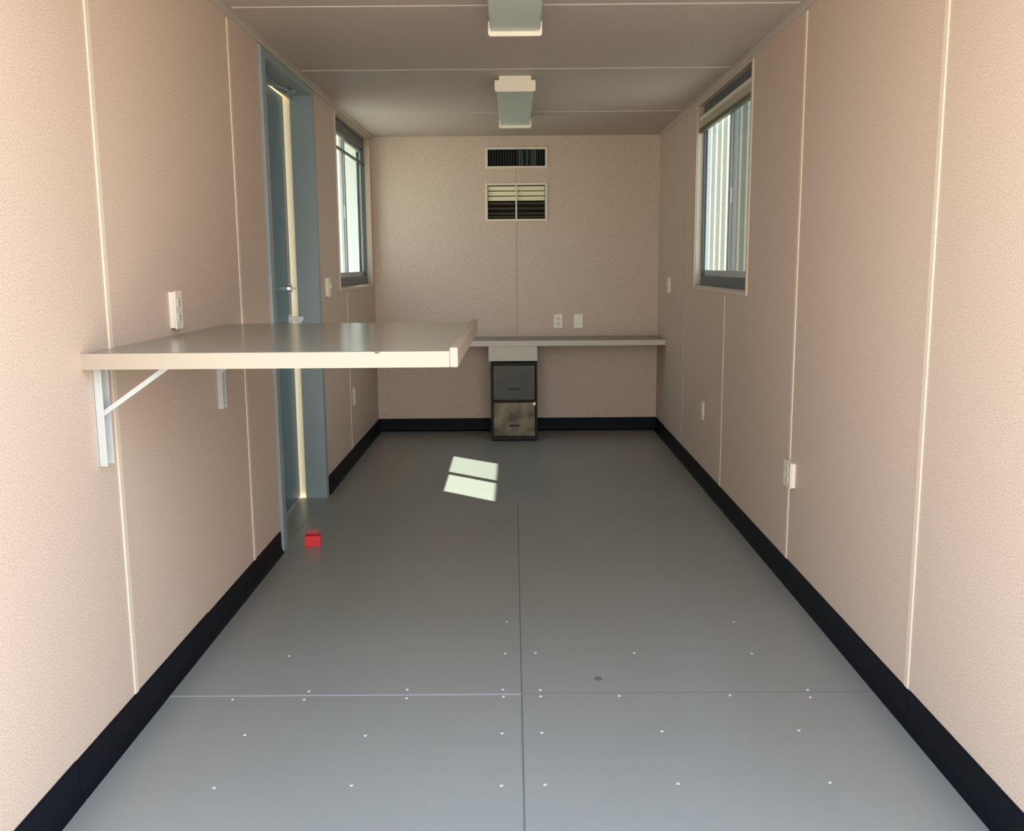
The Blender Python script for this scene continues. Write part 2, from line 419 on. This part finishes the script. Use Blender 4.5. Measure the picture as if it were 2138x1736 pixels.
bx(bm, LX + 0.004, LX + 0.074, hy - 0.016, hy + 0.010, hz - 0.008, hz + 0.016, bevel=0.004)
bx(bm, LX + 0.040, LX + 0.064, hy - 0.016, hy + 0.010, hz - 0.040, hz + 0.002, bevel=0.004)
bmesh.ops.transform(bm, matrix=Matrix.Translation(hinge) @ rot @ Matrix.Translation(-hinge), verts=bm.verts[:])
obj('lever_handle', bm, 'white', leaf)
bm = bmesh.new()
cyl(bm, (LX - 0.002, hy, 1.185), (LX + 0.016, hy, 1.185), 0.028, 24, 0.024)
bx(bm, LX + 0.014, LX + 0.036, hy - 0.020, hy + 0.020, 1.180, 1.190, bevel=0.002)
bmesh.ops.transform(bm, matrix=Matrix.Translation(hinge) @ rot @ Matrix.Translation(-hinge), verts=bm.verts[:])
obj('deadbolt', bm, 'chrome', leaf)
leafbox('closer_body', 'jamb', leaf, LX, LX + 0.045, JA + 0.10, JA + 0.36, 2.095, 2.145, bevel=0.004)
bm = bmesh.new()
bar_pts = ((LX + 0.03, JA + 0.30, 2.155), (LX + 0.075, JA + 0.58, 2.172), (LX + 0.055, JA + 0.80, 2.188))
for p, q in zip(bar_pts, bar_pts[1:]):
    cyl(bm, p, q, 0.008, 10)
cyl(bm, (LX + 0.03, JA + 0.30, 2.143), (LX + 0.03, JA + 0.30, 2.163), 0.014, 14)
bx(bm, LX + 0.03, LX + 0.085, JA + 0.775, JA + 0.835, 2.184, 2.200, bevel=0.002)
obj('closer_arm', bm, 'jamb', door)
for z in (0.25, 1.1, 1.95):
    bm = bmesh.new(); cyl(bm, (LX + 0.004, JA + 0.006, z - 0.05), (LX + 0.004, JA + 0.006, z + 0.05), 0.007, 12); obj('hinge', bm, 'jamb', door)

# ------------------------------------------------------------------ fold-down shelf on the left wall
sh = thing('wall_shelf', 'big tan shelf with cream front edge on two brackets, left wall', 'shelf', (0, 2.355, 1.05))
SX, SY0, SY1, SZ = 0.947, 2.357, 3.60, 1.090
box_obj('shelf_top', 'shelf', sh, 0.002, SX - 0.020, SY0 + 0.018, SY1, SZ - 0.022, SZ - 0.001, bevel=0.001)
bm = bmesh.new()                                     # front band with a small chip out of its upper edge
n0, n1, nz = 0.737, 0.752, 0.0045
prism(bm, [(0.0, SZ - 0.040), (SX - 0.022, SZ - 0.040), (SX - 0.022, SZ), (n1, SZ), (n1 - 0.004, SZ - nz), (n0 + 0.004, SZ - nz), (n0, SZ), (0.0, SZ)], 1, SY0, SY0 + 0.018)
obj('front_edge', bm, 'edge', sh)
bm = bmesh.new(); bx(bm, SX - 0.022, SX, SY0 - 0.002, SY1, SZ - 0.041, SZ + 0.010, bevel=0.004); obj('side_lip', bm, 'edge', sh)
def bracket(yc):
    bm = bmesh.new(); zt = SZ - 0.023                # open channel fixed to the wall
    bx(bm, 0.0005, 0.004, yc - 0.022, yc + 0.022, 0.790, zt)
    bx(bm, 0.002, 0.024, yc - 0.022, yc - 0.019, 0.790, zt, bevel=0.0008); bx(bm, 0.002, 0.024, yc + 0.019, yc + 0.022, 0.790, zt, bevel=0.0008)
    leg = obj('bracket', bm, 'bracket', sh)
    bm = bmesh.new(); bar(bm, (0.014, yc - 0.014, 0.924), (0.212, yc - 0.014, 1.062), 0.013, 0.009); obj('brace', bm, 'bracket', leg)
    bm = bmesh.new(); bx(bm, 0.024, 0.62, yc - 0.010, yc + 0.014, SZ - 0.038, SZ - 0.023, bevel=0.001); obj('arm', bm, 'bracket', leg)
bracket(2.435); bracket(3.43)

# ------------------------------------------------------------------ counter and filing cabinet at the far wall
ct = thing('desk_counter', 'long grey-brown counter spanning the far wall under the outlets', 'counter', (W / 2, 6.95, 0.70))
CZ, CY = 0.748, 6.955
box_obj('counter_top', 'counter', ct, 0.003, W - 0.003, CY + 0.012, L - 0.001, CZ - 0.034, CZ, bevel=0.001)
box_obj('front_edge', 'cedge', ct, 0.003, W - 0.003, CY, CY + 0.012, CZ - 0.038, CZ + 0.001, bevel=0.001)
box_obj('apron', 'cedge', ct, 0.890, 1.251, CY + 0.006, CY + 0.40, 0.598, CZ - 0.036, bevel=0.002)
box_obj('wall_cleat', 'cedge', ct, 0.003, 0.885, L - 0.022, L - 0.001, CZ - 0.075, CZ - 0.035)

fc = thing('filing_cabinet', 'dark stained two-drawer filing cabinet under the far counter', 'cabinet', (1.078, 6.94, 0))
FX0, FX1, FY0, FY1, FZ = 0.905, 1.250, 6.942, 7.355, 0.588
bm = bmesh.new()
bx(bm, FX0, FX0 + 0.014, FY0, FY1, 0.012, FZ, bevel=0.001); bx(bm, FX1 - 0.014, FX1, FY0, FY1, 0.012, FZ, bevel=0.001)
bx(bm, FX0 + 0.014, FX1 - 0.014, FY0, FY1, FZ - 0.014, FZ); bx(bm, FX0 + 0.014, FX1 - 0.014, FY0, FY1, 0.012, 0.036)
bx(bm, FX0 + 0.014, FX1 - 0.014, FY0 + 0.004, FY1, 0.296, 0.308); bx(bm, FX0 + 0.014, FX1 - 0.014, FY1 - 0.01, FY1, 0.036, FZ - 0.014)
for x in (FX0 + 0.03, FX1 - 0.03):
    for y in (FY0 + 0.04, FY1 - 0.04): cyl(bm, (x, y, 0.0), (x, y, 0.013), 0.014, 12)
obj('carcass', bm, 'cabframe', fc)
for (z0, z1, m) in ((0.312, 0.570, 'drawer'), (0.040, 0.292, 'drawer2')):
    bm = bmesh.new(); bx(bm, FX0 + 0.018, FX1 - 0.018, FY0 - 0.010, FY0 + 0.012, z0, z1, bevel=0.003)
    bx(bm, FX0 + 0.026, FX1 - 0.026, FY0 + 0.012, FY1 - 0.03, z0 + 0.01, z0 + 0.16)
    d = obj('drawer', bm, m, fc)
    zc = z0 + (z1 - z0) * 0.31
    bm = bmesh.new(); bx(bm, 1.040, 1.116, FY0 - 0.0125, FY0 - 0.008, zc - 0.008, zc + 0.007, bevel=0.001)
    bx(bm, 1.040, 1.116, FY0 - 0.020, FY0 - 0.010, zc + 0.005, zc + 0.009, bevel=0.001)
    obj('recessed_pull', bm, 'slot', d)
bm = bmesh.new(); cyl(bm, (FX1 - 0.024, FY0 - 0.001, 0.284), (FX1 - 0.024, FY0 - 0.019, 0.284), 0.012, 20)
cyl(bm, (FX1 - 0.024, FY0 - 0.018, 0.284), (FX1 - 0.024, FY0 - 0.021, 0.284), 0.006, 14)
lk = obj('lock', bm, 'white', fc); lk['label'] = 'small white round lock'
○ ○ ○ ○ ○
◆ Written exercise
Repeat the lines above exactly, and keep every picture out.

◆ Reply
The Blender Python script for this scene continues. Write part 2, from line 419 on. This part finishes the script. Use Blender 4.5. Measure the picture as if it were 2138x1736 pixels.
bx(bm, LX + 0.004, LX + 0.074, hy - 0.016, hy + 0.010, hz - 0.008, hz + 0.016, bevel=0.004)
bx(bm, LX + 0.040, LX + 0.064, hy - 0.016, hy + 0.010, hz - 0.040, hz + 0.002, bevel=0.004)
bmesh.ops.transform(bm, matrix=Matrix.Translation(hinge) @ rot @ Matrix.Translation(-hinge), verts=bm.verts[:])
obj('lever_handle', bm, 'white', leaf)
bm = bmesh.new()
cyl(bm, (LX - 0.002, hy, 1.185), (LX + 0.016, hy, 1.185), 0.028, 24, 0.024)
bx(bm, LX + 0.014, LX + 0.036, hy - 0.020, hy + 0.020, 1.180, 1.190, bevel=0.002)
bmesh.ops.transform(bm, matrix=Matrix.Translation(hinge) @ rot @ Matrix.Translation(-hinge), verts=bm.verts[:])
obj('deadbolt', bm, 'chrome', leaf)
leafbox('closer_body', 'jamb', leaf, LX, LX + 0.045, JA + 0.10, JA + 0.36, 2.095, 2.145, bevel=0.004)
bm = bmesh.new()
bar_pts = ((LX + 0.03, JA + 0.30, 2.155), (LX + 0.075, JA + 0.58, 2.172), (LX + 0.055, JA + 0.80, 2.188))
for p, q in zip(bar_pts, bar_pts[1:]):
    cyl(bm, p, q, 0.008, 10)
cyl(bm, (LX + 0.03, JA + 0.30, 2.143), (LX + 0.03, JA + 0.30, 2.163), 0.014, 14)
bx(bm, LX + 0.03, LX + 0.085, JA + 0.775, JA + 0.835, 2.184, 2.200, bevel=0.002)
obj('closer_arm', bm, 'jamb', door)
for z in (0.25, 1.1, 1.95):
    bm = bmesh.new(); cyl(bm, (LX + 0.004, JA + 0.006, z - 0.05), (LX + 0.004, JA + 0.006, z + 0.05), 0.007, 12); obj('hinge', bm, 'jamb', door)

# ------------------------------------------------------------------ fold-down shelf on the left wall
sh = thing('wall_shelf', 'big tan shelf with cream front edge on two brackets, left wall', 'shelf', (0, 2.355, 1.05))
SX, SY0, SY1, SZ = 0.947, 2.357, 3.60, 1.090
box_obj('shelf_top', 'shelf', sh, 0.002, SX - 0.020, SY0 + 0.018, SY1, SZ - 0.022, SZ - 0.001, bevel=0.001)
bm = bmesh.new()                                     # front band with a small chip out of its upper edge
n0, n1, nz = 0.737, 0.752, 0.0045
prism(bm, [(0.0, SZ - 0.040), (SX - 0.022, SZ - 0.040), (SX - 0.022, SZ), (n1, SZ), (n1 - 0.004, SZ - nz), (n0 + 0.004, SZ - nz), (n0, SZ), (0.0, SZ)], 1, SY0, SY0 + 0.018)
obj('front_edge', bm, 'edge', sh)
bm = bmesh.new(); bx(bm, SX - 0.022, SX, SY0 - 0.002, SY1, SZ - 0.041, SZ + 0.010, bevel=0.004); obj('side_lip', bm, 'edge', sh)
def bracket(yc):
    bm = bmesh.new(); zt = SZ - 0.023                # open channel fixed to the wall
    bx(bm, 0.0005, 0.004, yc - 0.022, yc + 0.022, 0.790, zt)
    bx(bm, 0.002, 0.024, yc - 0.022, yc - 0.019, 0.790, zt, bevel=0.0008); bx(bm, 0.002, 0.024, yc + 0.019, yc + 0.022, 0.790, zt, bevel=0.0008)
    leg = obj('bracket', bm, 'bracket', sh)
    bm = bmesh.new(); bar(bm, (0.014, yc - 0.014, 0.924), (0.212, yc - 0.014, 1.062), 0.013, 0.009); obj('brace', bm, 'bracket', leg)
    bm = bmesh.new(); bx(bm, 0.024, 0.62, yc - 0.010, yc + 0.014, SZ - 0.038, SZ - 0.023, bevel=0.001); obj('arm', bm, 'bracket', leg)
bracket(2.435); bracket(3.43)

# ------------------------------------------------------------------ counter and filing cabinet at the far wall
ct = thing('desk_counter', 'long grey-brown counter spanning the far wall under the outlets', 'counter', (W / 2, 6.95, 0.70))
CZ, CY = 0.748, 6.955
box_obj('counter_top', 'counter', ct, 0.003, W - 0.003, CY + 0.012, L - 0.001, CZ - 0.034, CZ, bevel=0.001)
box_obj('front_edge', 'cedge', ct, 0.003, W - 0.003, CY, CY + 0.012, CZ - 0.038, CZ + 0.001, bevel=0.001)
box_obj('apron', 'cedge', ct, 0.890, 1.251, CY + 0.006, CY + 0.40, 0.598, CZ - 0.036, bevel=0.002)
box_obj('wall_cleat', 'cedge', ct, 0.003, 0.885, L - 0.022, L - 0.001, CZ - 0.075, CZ - 0.035)

fc = thing('filing_cabinet', 'dark stained two-drawer filing cabinet under the far counter', 'cabinet', (1.078, 6.94, 0))
FX0, FX1, FY0, FY1, FZ = 0.905, 1.250, 6.942, 7.355, 0.588
bm = bmesh.new()
bx(bm, FX0, FX0 + 0.014, FY0, FY1, 0.012, FZ, bevel=0.001); bx(bm, FX1 - 0.014, FX1, FY0, FY1, 0.012, FZ, bevel=0.001)
bx(bm, FX0 + 0.014, FX1 - 0.014, FY0, FY1, FZ - 0.014, FZ); bx(bm, FX0 + 0.014, FX1 - 0.014, FY0, FY1, 0.012, 0.036)
bx(bm, FX0 + 0.014, FX1 - 0.014, FY0 + 0.004, FY1, 0.296, 0.308); bx(bm, FX0 + 0.014, FX1 - 0.014, FY1 - 0.01, FY1, 0.036, FZ - 0.014)
for x in (FX0 + 0.03, FX1 - 0.03):
    for y in (FY0 + 0.04, FY1 - 0.04): cyl(bm, (x, y, 0.0), (x, y, 0.013), 0.014, 12)
obj('carcass', bm, 'cabframe', fc)
for (z0, z1, m) in ((0.312, 0.570, 'drawer'), (0.040, 0.292, 'drawer2')):
    bm = bmesh.new(); bx(bm, FX0 + 0.018, FX1 - 0.018, FY0 - 0.010, FY0 + 0.012, z0, z1, bevel=0.003)
    bx(bm, FX0 + 0.026, FX1 - 0.026, FY0 + 0.012, FY1 - 0.03, z0 + 0.01, z0 + 0.16)
    d = obj('drawer', bm, m, fc)
    zc = z0 + (z1 - z0) * 0.31
    bm = bmesh.new(); bx(bm, 1.040, 1.116, FY0 - 0.0125, FY0 - 0.008, zc - 0.008, zc + 0.007, bevel=0.001)
    bx(bm, 1.040, 1.116, FY0 - 0.020, FY0 - 0.010, zc + 0.005, zc + 0.009, bevel=0.001)
    obj('recessed_pull', bm, 'slot', d)
bm = bmesh.new(); cyl(bm, (FX1 - 0.024, FY0 - 0.001, 0.284), (FX1 - 0.024, FY0 - 0.019, 0.284), 0.012, 20)
cyl(bm, (FX1 - 0.024, FY0 - 0.018, 0.284), (FX1 - 0.024, FY0 - 0.021, 0.284), 0.006, 14)
lk = obj('lock', bm, 'white', fc); lk['label'] = 'small white round lock'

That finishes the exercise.